Ontem, retornaram à Igreja para a Missa, oficiada por D. Francesco Savino, vice-presidente da Conferência Episcopal Italiana. O bispo trouxe palavras de apoio do Papa Leão, que abençoou sua celebração para esses “irmãos e irmãs”. Aplausos e emoção quando citou o Papa Francisco: “Ele costumava dizer: ‘A realidade é superior à ideia’. Preferindo a realidade ao preconceito, Deus pode entrar. Ao opor as ideias à realidade, as próprias ideias enlouquecem e matam.” “A realidade somos nós”, comenta Serena Ionta, participante do grupo milanês I Giovani del Guado, “não somos um artigo de jornal, uma parada de orgulho gay ou um número. Hoje, para mim, é amizade, irmandade, fraternidade. É uma jornada difícil, mas sorrimos”. Em seguida, seus pensamentos se voltam para aqueles que não puderam estar presentes “porque vivem fragmentados e não conseguem viver essa dimensão identitárias com a própria Igreja”.

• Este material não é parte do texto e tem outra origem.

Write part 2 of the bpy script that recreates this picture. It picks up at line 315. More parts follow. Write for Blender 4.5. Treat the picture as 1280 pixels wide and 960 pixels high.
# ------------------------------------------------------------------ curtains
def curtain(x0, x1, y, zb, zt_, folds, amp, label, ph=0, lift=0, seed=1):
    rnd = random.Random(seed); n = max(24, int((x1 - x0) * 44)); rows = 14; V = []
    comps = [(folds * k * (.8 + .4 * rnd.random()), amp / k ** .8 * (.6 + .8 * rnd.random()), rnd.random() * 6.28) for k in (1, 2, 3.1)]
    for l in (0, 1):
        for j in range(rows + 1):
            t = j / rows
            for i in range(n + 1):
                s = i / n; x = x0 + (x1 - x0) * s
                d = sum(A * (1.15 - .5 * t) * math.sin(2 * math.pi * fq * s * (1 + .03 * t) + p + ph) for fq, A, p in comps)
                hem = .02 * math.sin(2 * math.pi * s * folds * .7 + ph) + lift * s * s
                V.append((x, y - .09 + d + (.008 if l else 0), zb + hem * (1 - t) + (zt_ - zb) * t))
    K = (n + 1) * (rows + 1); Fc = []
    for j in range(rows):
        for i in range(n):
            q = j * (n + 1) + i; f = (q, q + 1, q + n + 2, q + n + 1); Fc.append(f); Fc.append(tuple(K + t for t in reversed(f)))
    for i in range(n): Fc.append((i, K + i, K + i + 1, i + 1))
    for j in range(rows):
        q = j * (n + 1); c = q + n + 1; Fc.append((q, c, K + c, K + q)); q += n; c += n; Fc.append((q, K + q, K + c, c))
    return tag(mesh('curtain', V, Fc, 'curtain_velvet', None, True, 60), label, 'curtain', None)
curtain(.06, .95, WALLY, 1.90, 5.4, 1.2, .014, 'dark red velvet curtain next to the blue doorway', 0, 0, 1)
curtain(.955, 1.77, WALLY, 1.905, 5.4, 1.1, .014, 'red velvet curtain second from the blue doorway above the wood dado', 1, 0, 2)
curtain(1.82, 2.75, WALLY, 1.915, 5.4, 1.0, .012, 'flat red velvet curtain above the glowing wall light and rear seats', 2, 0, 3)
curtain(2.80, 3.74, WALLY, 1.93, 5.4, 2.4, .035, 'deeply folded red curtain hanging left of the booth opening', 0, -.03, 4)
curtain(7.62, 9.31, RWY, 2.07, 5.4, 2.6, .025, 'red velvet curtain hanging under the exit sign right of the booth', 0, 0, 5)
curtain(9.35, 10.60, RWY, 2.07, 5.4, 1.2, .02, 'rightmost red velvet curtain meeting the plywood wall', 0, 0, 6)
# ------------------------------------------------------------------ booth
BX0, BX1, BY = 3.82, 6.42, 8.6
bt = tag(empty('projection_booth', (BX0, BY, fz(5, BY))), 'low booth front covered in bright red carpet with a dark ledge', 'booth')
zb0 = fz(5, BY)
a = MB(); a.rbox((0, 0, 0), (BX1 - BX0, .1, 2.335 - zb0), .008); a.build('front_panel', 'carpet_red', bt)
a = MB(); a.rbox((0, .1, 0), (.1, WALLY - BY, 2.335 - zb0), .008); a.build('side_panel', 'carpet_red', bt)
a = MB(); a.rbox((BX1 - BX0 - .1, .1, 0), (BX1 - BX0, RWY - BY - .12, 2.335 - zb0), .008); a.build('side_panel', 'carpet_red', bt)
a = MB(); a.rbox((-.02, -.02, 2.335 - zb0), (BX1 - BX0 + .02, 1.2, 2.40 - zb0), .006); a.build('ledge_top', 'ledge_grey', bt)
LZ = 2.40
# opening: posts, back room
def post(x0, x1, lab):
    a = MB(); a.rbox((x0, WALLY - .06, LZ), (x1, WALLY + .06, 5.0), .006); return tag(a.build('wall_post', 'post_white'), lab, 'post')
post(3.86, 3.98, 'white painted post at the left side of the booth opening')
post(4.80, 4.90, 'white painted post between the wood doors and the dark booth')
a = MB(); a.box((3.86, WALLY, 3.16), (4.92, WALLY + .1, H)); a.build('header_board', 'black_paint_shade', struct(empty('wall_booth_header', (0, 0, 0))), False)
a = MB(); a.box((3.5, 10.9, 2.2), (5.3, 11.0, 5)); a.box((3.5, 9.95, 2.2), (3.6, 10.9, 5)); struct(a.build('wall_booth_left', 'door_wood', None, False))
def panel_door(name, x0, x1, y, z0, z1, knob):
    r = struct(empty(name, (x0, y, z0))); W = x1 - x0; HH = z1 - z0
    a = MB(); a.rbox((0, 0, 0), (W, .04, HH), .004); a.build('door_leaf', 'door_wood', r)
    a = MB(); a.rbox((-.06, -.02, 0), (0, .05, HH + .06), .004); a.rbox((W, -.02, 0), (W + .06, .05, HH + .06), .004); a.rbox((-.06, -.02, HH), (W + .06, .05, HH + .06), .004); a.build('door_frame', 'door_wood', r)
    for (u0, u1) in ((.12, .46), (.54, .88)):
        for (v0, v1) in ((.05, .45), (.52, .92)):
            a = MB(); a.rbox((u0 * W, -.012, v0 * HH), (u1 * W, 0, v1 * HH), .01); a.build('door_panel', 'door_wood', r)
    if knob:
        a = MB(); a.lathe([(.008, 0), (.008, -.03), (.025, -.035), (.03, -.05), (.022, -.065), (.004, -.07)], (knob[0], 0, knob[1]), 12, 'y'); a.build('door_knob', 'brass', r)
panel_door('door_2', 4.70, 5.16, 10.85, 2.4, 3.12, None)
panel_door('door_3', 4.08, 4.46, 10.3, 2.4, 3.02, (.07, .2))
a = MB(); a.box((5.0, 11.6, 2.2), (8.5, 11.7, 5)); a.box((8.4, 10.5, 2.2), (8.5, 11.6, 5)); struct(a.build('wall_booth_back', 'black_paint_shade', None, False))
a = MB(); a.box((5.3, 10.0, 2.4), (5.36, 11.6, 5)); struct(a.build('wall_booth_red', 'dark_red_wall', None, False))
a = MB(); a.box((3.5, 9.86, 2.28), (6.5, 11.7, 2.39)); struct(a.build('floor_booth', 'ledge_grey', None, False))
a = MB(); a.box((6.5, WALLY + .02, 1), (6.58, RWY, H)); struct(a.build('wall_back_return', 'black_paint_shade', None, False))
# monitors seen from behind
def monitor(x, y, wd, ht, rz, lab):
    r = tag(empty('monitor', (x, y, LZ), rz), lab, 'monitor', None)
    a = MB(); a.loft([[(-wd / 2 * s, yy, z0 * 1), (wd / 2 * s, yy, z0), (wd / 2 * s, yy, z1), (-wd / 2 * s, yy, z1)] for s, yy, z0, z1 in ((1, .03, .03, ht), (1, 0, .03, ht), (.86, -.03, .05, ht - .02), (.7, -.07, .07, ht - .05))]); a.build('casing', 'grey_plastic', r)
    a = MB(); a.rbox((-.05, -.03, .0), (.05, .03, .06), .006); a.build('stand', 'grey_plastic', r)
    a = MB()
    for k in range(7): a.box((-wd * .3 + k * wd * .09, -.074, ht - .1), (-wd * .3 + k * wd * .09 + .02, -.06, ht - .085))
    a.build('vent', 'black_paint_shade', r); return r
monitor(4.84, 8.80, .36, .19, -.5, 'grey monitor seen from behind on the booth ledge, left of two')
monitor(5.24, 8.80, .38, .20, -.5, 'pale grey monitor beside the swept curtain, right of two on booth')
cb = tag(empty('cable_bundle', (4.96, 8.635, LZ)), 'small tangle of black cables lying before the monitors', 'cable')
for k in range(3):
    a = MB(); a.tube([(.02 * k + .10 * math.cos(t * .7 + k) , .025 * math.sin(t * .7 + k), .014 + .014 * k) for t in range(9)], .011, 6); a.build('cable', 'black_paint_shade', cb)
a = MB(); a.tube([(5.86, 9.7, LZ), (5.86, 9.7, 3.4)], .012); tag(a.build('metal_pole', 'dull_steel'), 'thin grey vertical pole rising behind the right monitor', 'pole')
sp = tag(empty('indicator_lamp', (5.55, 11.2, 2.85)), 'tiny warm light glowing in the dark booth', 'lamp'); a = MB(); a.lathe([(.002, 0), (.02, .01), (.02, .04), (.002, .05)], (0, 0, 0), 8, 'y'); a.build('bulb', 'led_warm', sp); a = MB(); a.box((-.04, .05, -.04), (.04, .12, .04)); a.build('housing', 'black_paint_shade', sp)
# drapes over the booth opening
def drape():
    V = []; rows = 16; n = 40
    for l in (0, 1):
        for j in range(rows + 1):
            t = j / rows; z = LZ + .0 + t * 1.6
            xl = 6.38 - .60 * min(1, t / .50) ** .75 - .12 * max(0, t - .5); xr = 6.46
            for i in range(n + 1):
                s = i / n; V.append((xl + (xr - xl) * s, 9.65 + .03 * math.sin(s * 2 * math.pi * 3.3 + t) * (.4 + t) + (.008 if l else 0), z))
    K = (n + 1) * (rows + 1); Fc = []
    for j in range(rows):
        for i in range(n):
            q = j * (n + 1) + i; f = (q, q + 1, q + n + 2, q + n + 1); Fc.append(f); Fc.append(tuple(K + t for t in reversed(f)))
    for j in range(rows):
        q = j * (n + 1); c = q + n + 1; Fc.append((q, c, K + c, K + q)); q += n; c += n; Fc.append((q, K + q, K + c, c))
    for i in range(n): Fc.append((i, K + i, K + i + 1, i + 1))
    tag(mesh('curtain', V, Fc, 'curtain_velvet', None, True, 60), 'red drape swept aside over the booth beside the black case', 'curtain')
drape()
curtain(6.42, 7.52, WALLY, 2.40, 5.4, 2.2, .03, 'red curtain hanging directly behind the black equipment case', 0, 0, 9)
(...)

Padre Piva discute os progressos que ainda precisam ser feitos: “Há muita ignorância porque há ainda aqueles que acreditam que as pessoas LGBTQ+ são promíscuas por natureza, ou querem subverter a família, mas a doutrina é clara sobre isso: a condição, a identidade da pessoa LGBTQ+ não é pecado; na verdade, devem ser encorajadas a frequentar os sacramentos. Podemos discutir a maneira de viver a sexualidade, mas então devemos discuti-la para todos, incluindo os heterossexuais”. Mas, segundo o jesuíta, a Igreja está percebendo que a identidade queer não é um problema. “A doutrina evolui com o homem porque está a seu serviço”, comenta Tiziano, esperançoso.